Friday, June 28, 2013

The Election Baby Boom

Like clockwork South Africa's politics is shifting into top gear as general elections loom. Predictably a smattering of new parties are being birthed, along with ever-growing election manifestos and, of course, those elusive election promises. With this comes a general sense that anyone can make a go of running in general elections. First out of the birth canal in this heady season of electioneering was South Africa First. This conglomeration of ANC has beens and MK vets made a rather low-key appearance, possibly overshadowed by Mamphela Ramphele's brave foray back into politics.
Much like COPE, a bunch of disgruntled ANC vets have pooled their collective petulance together to take on that monolith that is Luthuli House. Good, luck is all I can say. A political party based on divorce-like resentment rarely fares well (remember that once esteemed ANC-breakaway the PAC? Does the party even still exist?!) COPE could also be filed under that raft of once-were-warriors of political groupings. The party has all but completely combusted amid the egos and opportunism that plagued its once promising advent onto theatre that is politics. To think COPE came in third following the last elections. Shame shame. But, hey, that's politics. I fully expect an orotund and macho veneer and election piffle from SA First as the polls draw closer.

One would like to think a woman as brainy as Mamphela Ramphele has done her homework as she embarks on this perfidious journey into the maw of SA politics. She has a history with the struggle, on par with any stalwart. She's made a name for herself in other spheres partially free of the political world. More importantly she's an intellectual who could inject some much needed intelligence into a sphere of South African life dumbed down for too long. Agang SA has positioned itself as the thinking persons party. Although around election time, thinking is optional, while sentiment and nostalgia rule supreme.

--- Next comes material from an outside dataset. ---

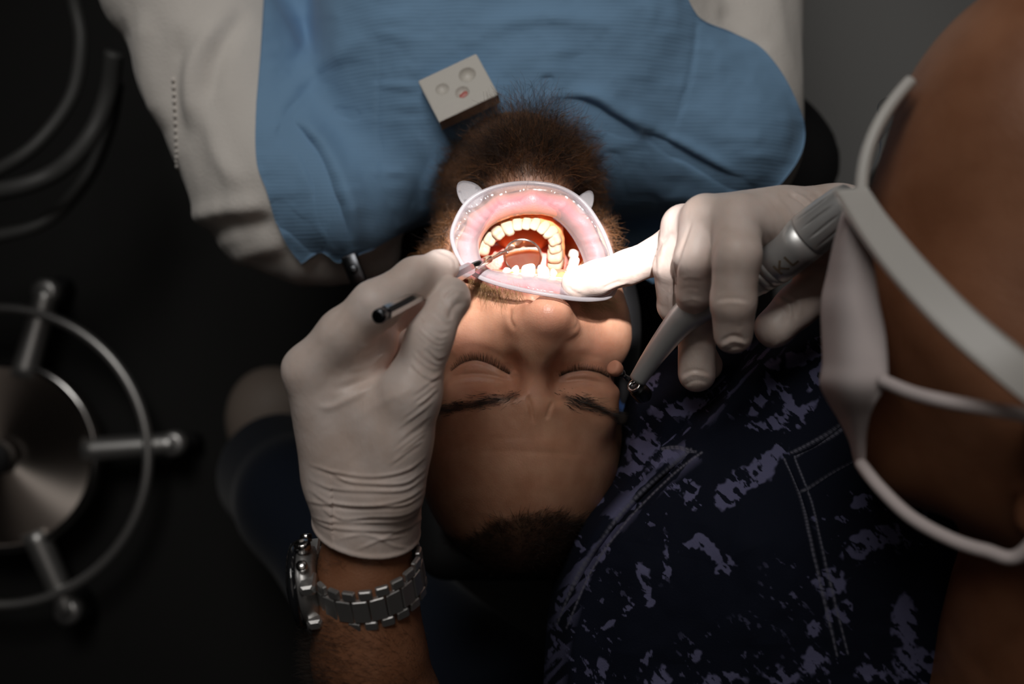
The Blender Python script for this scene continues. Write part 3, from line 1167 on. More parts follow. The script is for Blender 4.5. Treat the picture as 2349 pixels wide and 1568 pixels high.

On the other end of the intellectual continuum, however, we have Julius Malema. I won't bore you with the details on his meteoric and amusing fall from grace, which seems to have framed a political rebirth for the once powerful ANCYL leader. Safe to say he's clearly desperate and very lonely. He's launched his band of red bereted 'Economic Freedom Fighters' and wants to make a go of it without the backing of his once beloved ANC. He'll no longer kill for Zuma, but for anyone who is willing to jump into bed with him. But Malem'as heading down COPE Avenue - a street so potholed with griping, whinging, moaning bitterness, it resembles a street in his own Limpopo home town.

The communists, never one's to stay silent in spite of their backward Marxist interpretations which are almost totally out of kilter with the current world, are also making a go of it. No, the SACP hasn't decided to sever ties with the ANC and go it alone at the polls. Cue the entry of the Workers and Socialist Party. Launched earlier this year the party has largely latched it's mandate onto the plight of mineworkers following the grim events in Marikana. Nothing wrong with giving the voiceless an outlet, but why oh why must socialism be resuscitated in the process. WASP (by far the coolest name for a political party, by the way!) can't offer anything really new in the way of a manifesto. Yes there's the mangled Marxist war talk, interspersed with 'Amandlas' and 'Phansis' which will always fire up a crowd. But nothing new can be offered if socialism is the backbone to your movement.You simply have to Google 'Communist Manifesto' to get an idea of how the party is structuring itself. If you don't fall asleep, at least laugh at the anachronism of it all.

So who's next? Will political chameleons like Patricia De Lille or Phillip Dexter change their colours again? In other words, who's brave or silly enough to get into SA politics amid the senselessness and madness? There's never a lack of idiots and so I fully expect the ballot paper for the 2014 polls to be longer than it was in 2009.